SpaceX

SpaceX Stories: How SpaceX Used Tin Snips to Fix a Rocket

Merlin vacuum engine nozzle (Credit: SpaceX)

In another installment of our SpaceX Stories series, we bring you an article about an interesting situation that happened during preparations for Dragon’s first mission (COTS-1) in 2010. It illustrates how SpaceX takes a very different approach to solving problems compared to most aerospace companies.

In late 2010, on the eve of the Falcon 9’s second launch and the first test flight of the Dragon spacecraft, a last-minute inspection of the rocket revealed a crack in the nozzle, or skirt, of the second-stage engine. The 9 ft. long, 8 ft. diameter niobium nozzle extension guides the exhaust gases out of the rocket to produce thrust. According to SpaceX, the cracks weren’t a serious problem. Because the cracks were near the nozzle’s exit, they wouldn’t experience much stress. However, SpaceX decided not to risk it.

“You’re not going to fly with a crack,” said Steve Davis, SpaceX’s director of advanced projects. “We’re like, ‘What do we do?’ ”
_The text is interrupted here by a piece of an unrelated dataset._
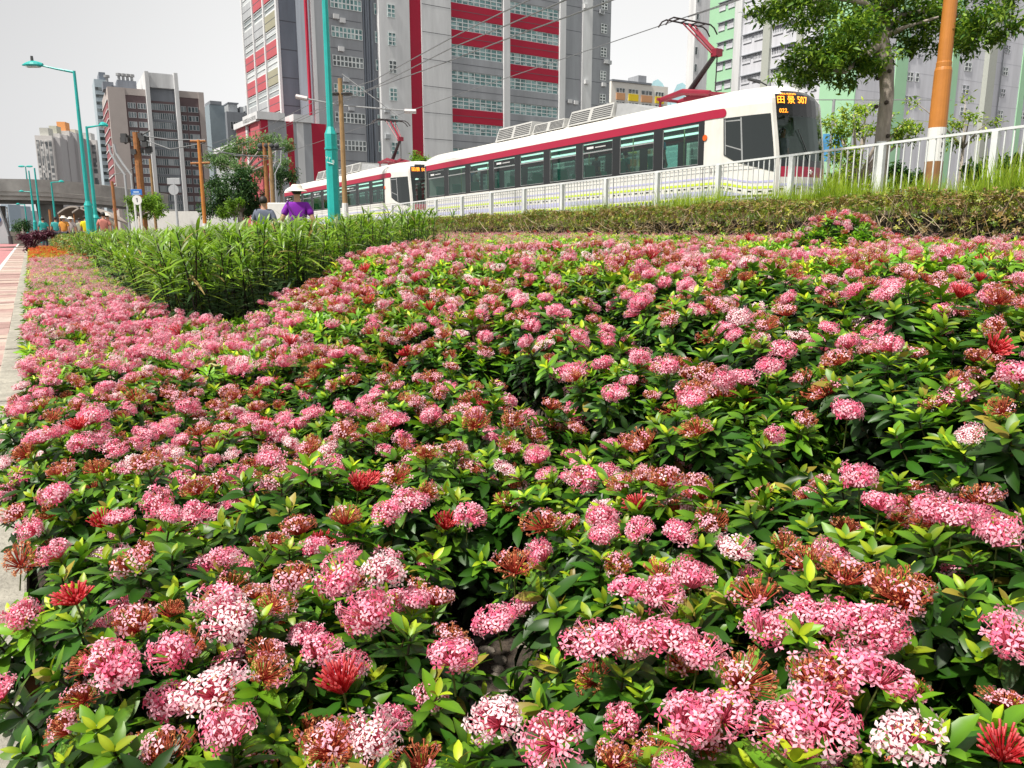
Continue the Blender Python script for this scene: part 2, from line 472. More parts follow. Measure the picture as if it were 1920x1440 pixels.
def head_tpl(rg, kind, Rr=0.040, n=52, petals=4, tubes=True, flat=0.72):
    """a domed flower head about the origin, florets facing outwards"""
    V, Fc, C = [], [], []
    P1, P2, P3 = (0.98, 0.32, 0.47), (1.0, 0.65, 0.72), (0.95, 0.15, 0.29)
    RED = (0.46, 0.018, 0.022)
    BRN = [(0.50, 0.125, 0.055), (0.62, 0.235, 0.085), (0.34, 0.085, 0.04), (0.72, 0.34, 0.15)]
    def addf(v, f, c):
        o = len(V); V.extend(v); Fc.extend([tuple(i + o for i in q) for q in f]); C.extend(c)
    def stick(a, b, r, c0, c1):
        d = (b - a).normalized(); x = d.orthogonal().normalized(); y = d.cross(x)
        v = [p + (x * math.cos(t) + y * math.sin(t)) * rr for p, rr in ((a, r), (b, r)) for t in (0, 2.09, 4.19)]
        addf(v, [(0, 1, 4, 3), (1, 2, 5, 4), (2, 0, 3, 5)], [c0] * 3 + [c1] * 3)
    zmin = -0.15 if kind != 'bud' else 0.35
    subs = [Vector((math.cos(j * 1.4 + .3) * .75, math.sin(j * 1.4 + .3) * .75, rg.uniform(.2, .9))).normalized() for j in range(5)]; lop = Vector((rg.gauss(0, .35), rg.gauss(0, .35), 0)); bald = Vector((rg.uniform(-1, 1), rg.uniform(-1, 1), rg.uniform(-.3, .4))).normalized(); gap_ = rg.uniform(.75, .98)
    wither_dir = Vector((rg.uniform(-1, 1), rg.uniform(-1, 1), rg.uniform(-.2, 1))).normalized()
    for i in range(n):
        z = 1 - (1 - zmin) * (i + .5) / n
        a = i * 2.39996 + rg.uniform(-.2, .2)
        q = math.sqrt(max(0, 1 - z * z))
        d = Vector((q * math.cos(a), q * math.sin(a), z))
        d = (d + Vector((rg.gauss(0, .09), rg.gauss(0, .09), rg.gauss(0, .06)))).normalized()
        if kind != 'bud' and d.dot(bald) > gap_: continue
        rr = Rr * rg.uniform(.84, 1.12) * (.84 + .24 * max(d.dot(q_) for q_ in subs) ** 8) * (1 + .55 * lop.dot(d))
        p = Vector((d.x * rr, d.y * rr, d.z * rr * flat))
        base = Vector((d.x * Rr * .12, d.y * Rr * .12, -Rr * .35))
        if kind == 'bud':
            base = Vector((d.x * Rr * .18, d.y * Rr * .18, -Rr * .3)); e = base + (Vector((d.x * .8, d.y * .8, .9)).normalized() * Rr * rg.uniform(.9, 1.45))
            mid = base.lerp(e, .75)
            t_ = rg.random(); stick(base, mid, .0010, RED, (0.62, .02, .03)); stick(mid, e, .0019, (0.66, .03, .04), (0.80 + .15 * t_, .08 + .22 * t_, .10 + .20 * t_))
            continue
        if tubes: stick(base, p, .0009, RED if kind not in ('pink', 'pale') else (.80, .12, .20), P1 if kind in ('pink', 'pale') else (0.60, .16, .08))
        w = {'pink': .03, 'pale': .03, 'mixed': .42, 'brown': .85}[kind]
        if kind == 'mixed' and d.dot(wither_dir) > .25: w = .85
        if rg.random() < w:
            c = rg.choice(BRN); Lp = .0062; Wp = .0028; curl = rg.uniform(.6, 1.5)
        else:
            t = rg.random()
            c = [P1[j] * (1 - t) + P2[j] * t for j in range(3)] if kind != 'pale' else [P2[j] * (1 - t) + (0.98, .80, .79)[j] * t for j in range(3)]
            if kind == 'pink' and rg.random() < .22: c = P3
            Lp = .0094; Wp = .0045; curl = rg.uniform(-.1, .35)
        nn = (d + Vector((rg.gauss(0, .35), rg.gauss(0, .35), rg.gauss(0, .25)))).normalized()
        x = nn.orthogonal().normalized(); y = nn.cross(x); sp = rg.uniform(0, 1.6)
        sc = rg.uniform(.85, 1.15)
        for k in range(petals):
            t = sp + k * 6.283 / petals
            e = x * math.cos(t) + y * math.sin(t); s_ = nn.cross(e)
            a_ = p + e * .0008
            mid = p + e * Lp * .55 * sc + nn * (.0012 - .2 * curl * Lp)
            tip = p + e * Lp * sc * (1 - .35 * max(0, curl)) - nn * curl * Lp * .8
            c2 = [min(1, q_ * 1.12 + .03) for q_ in c]
            addf([a_, mid + s_ * Wp * .5 * sc, tip, mid - s_ * Wp * .5 * sc], [(0, 1, 2, 3)], [[q_ * .75 for q_ in c], c, c2, c])
    return V, Fc, C
def bush_material(): return attr_mat('leaf', 0.42, 0.28, 0.45)
def petal_material(): return attr_mat('petal', 0.65, 0.30, 0.25)
LEAF = bush_material(); PETAL = petal_material()
WOOD = mat('twig_bark', (0.075, 0.055, 0.035), 0.9, var=0.3, vscale=30)

HEADS = {}
rg = random.Random(21)
for kind, cnt in (('pink', 7), ('pale', 3), ('mixed', 6), ('brown', 4), ('bud', 4)):
    for k in range(cnt):
        V, Fc, C = head_tpl(rg, kind, Rr=rg.uniform(.036, .043) * (.8 if kind == 'bud' else 1), n={'bud': 64, 'brown': 58, 'mixed': 74}.get(kind, 86))
        # green stalk under the head
        o = len(V)
        for z in (-.075, -.012):
            for j in range(4): V.append((.0016 * math.cos(j * 1.57), .0016 * math.sin(j * 1.57), z)); C.append((.10, .13, .03))
        Fc += [(o + j, o + (j + 1) % 4, o + 4 + (j + 1) % 4, o + 4 + j) for j in range(4)]
        HEADS.setdefault(kind, []).append(scatter_mesh('flower_head', [(Tpl(V, Fc, C), np.eye(3)[None], np.zeros((1, 3)), np.ones((1, 3)))], PETAL))

# ------------------------------------------------------------------ near bushes: each one a thing with its own parts
nrg = np.random.default_rng(3)
BUSH = []          # (foliage mesh, stem mesh, list of shoot tops)
for v in range(6):
    Rb = 0.25; N = 54
    k = np.arange(N); rr = Rb * np.sqrt((k + .5) / N); a = k * 2.39996 + nrg.uniform(-.3, .3, N)
    x, y = rr * np.cos(a) + nrg.normal(0, .012, N), rr * np.sin(a) + nrg.normal(0, .012, N)
    z = 0.385 - 0.10 * (rr / Rb) ** 2 + nrg.uniform(-.085, .035, N)
    d = np.stack([x / Rb * .55, y / Rb * .55, np.ones(N)], 1) + nrg.normal(0, .16, (N, 3))
    M = rot_frames(nrg, d) * nrg.uniform(.85, 1.15, N)[:, None, None]
    O = np.stack([x, y, z], 1); tint = np.ones((N, 3)) * nrg.uniform(.75, 1.2, (N, 1))
    kk = nrg.integers(0, 8, N)
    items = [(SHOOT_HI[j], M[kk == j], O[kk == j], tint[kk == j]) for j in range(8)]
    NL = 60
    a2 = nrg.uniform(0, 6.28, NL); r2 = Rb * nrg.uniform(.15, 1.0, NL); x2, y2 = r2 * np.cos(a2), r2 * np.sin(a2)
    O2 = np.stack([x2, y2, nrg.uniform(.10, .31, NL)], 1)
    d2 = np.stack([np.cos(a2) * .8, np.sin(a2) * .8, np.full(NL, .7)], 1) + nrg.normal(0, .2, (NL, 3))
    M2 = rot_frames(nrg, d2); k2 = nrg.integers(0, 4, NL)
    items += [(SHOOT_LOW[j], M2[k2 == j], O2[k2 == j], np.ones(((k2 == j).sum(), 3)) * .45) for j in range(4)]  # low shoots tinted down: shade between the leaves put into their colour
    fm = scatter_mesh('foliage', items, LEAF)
    sm = MB()
    for i in range(0, N, 2):
        p = O[i]; b0 = Vector((p[0] * .15, p[1] * .15, -.06))
        sm.tube([b0, Vector((p[0] * .6, p[1] * .6, p[2] * .45)), Vector(p) - Vector((0, 0, .08))], [.006, .004, .0025], 5, False)
    so = sm.build('stems', WOOD); sme = so.data; bpy.data.objects.remove(so)
    BUSH.append((fm, sme, O, d))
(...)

The normal thing would be to take the rocket apart, replace the engine skirt, reinspect it. And then “you’re up and launching in a month,” he said. No one wanted to lose that much time.

Musk had a wild idea: “What if we just cut the skirt? Like, literally cut around it?” That is, what if they trimmed off the bottom as if it were a fingernail?

Unnamed technician who cut the engine nozzle (Credit: NASA Spaceflight)

Rocketry is typically a cautious field that normally follows lengthy manuals, so a proposal like this was met with skepticism. Then the gathered workers started thinking about it. They went through every subsystem analyzing how trimming the engine bell would affect the rocket, and every person agreed the change was acceptable. “Musk went person by person and said, ‘Would this have any adverse effect on you?’ ” Davis recalled.

Davis said that because the skirt would be shorter, they would get less performance from the engine. “But we had so much margin built into it, it didn’t matter,” he said. Everyone concurred, and “literally within 30 minutes, the decision was made.”

The company flew a technician from California to Cape Canaveral; armed with a pair of shears, like the kind used to trim hedges, he cut around the crack.

“And we flew the next day successfully,” Davis said. “That could have been the dumbest thing we ever did, but it was amazing.”